In other words, Marx excludes use-value (what normal economists call "utility") as being a factor in the price of a commodity, apart from needing to exist at all (he reduces its relationship to a boolean relationship,) and makes it a function of labor quantity. This is so central to his argument that it comes up in the first few pages of Capital.




Marx always begins describing things in Das Kapital simplifying, and then, in later chapters, expanding the model, concluding that in fact it was more complex than was previously presented. The market value of some item would be proportional to the labor only if you consider an isolated industry as an almost closed system, like Marx did in the first book. At the third book, Marx shows that competition and search for profit would produce a force that equalizes the profits for several industries. In the end, prices cannot anymore be explained by the "value" of the product expressed in labor: several goods will be sold above or below their "value". Even if this value is still the origin of the surplus value that creates profit and growth in the capitalist economy.

Marx theory of value is much more elaborated than the one from Smith and Ricardo, and most arguments against it, are in fact arguments against naive and simplified versions of the theory.

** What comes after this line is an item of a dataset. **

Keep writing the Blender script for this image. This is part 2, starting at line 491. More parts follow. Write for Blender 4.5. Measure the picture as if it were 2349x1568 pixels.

I'm not certain of your point? Marx admits that LTV doesn't explain prices much earlier than the third volume; it's cental to his whole point, that the difference between the 'value' of a good and what a capitalist is able to sell it for represents exploitation. That's not a straw-man and asu_thomas was wrong to suggest it was.


No, this difference is the surplus value, which is part of the value of the good for Marx. If you remove the surplus value, you get the production cost. Marx does not argue that the "value" is just the production cost, it is certain that in a capitalist economy, which was what he was analyzing, the surplus value is part of the value, otherwise profit and growth would be impossible. Marx repeats in several parts that he considers in the model that all goods are sold exactly by their value, which for all goods, the surplus value is included. But later, Marx acknowledges that in fact, prices for each good cannot be explained solely by value (production cost + that surplus value) and that this simplified model needs to disappear when you take into account a model with several different industries competing.

But I do no not agree exactly with asu_thomas that the labor theory of value is so unimportant for marxism and I think you are right in questioning the affirmation. But I think you mixed a little the value theories from Smith and Ricardo and from Marx in your interpretation (the first two are the ones that do not consider this "surplus value" in the value and try to explain the capitalist profit as coming somehow from the labor of the capitalist or from other effects in the market and environment). And I also do not agree that the marxist theory of value is debunked and so easily dismissed. Certainly it is not a mainstream theory, but there are still marxist economists nowadays between the heterodox ones.


> and makes it a function of labor quantity

Actually he makes it a function of socially necessary labor time. Although I don't buy into labor theory of value, I think the "socially necessary" part is a pretty important part.

By the way, what is "his argument?"

Parent didn't say it isn't central to one of Karl Marx's many arguments, but rather that it's not central to Marxism, which is far greater than Karl Marx. Marxism is an intellectual tradition largely concerned with critiquing Marx's work just like we're doing here.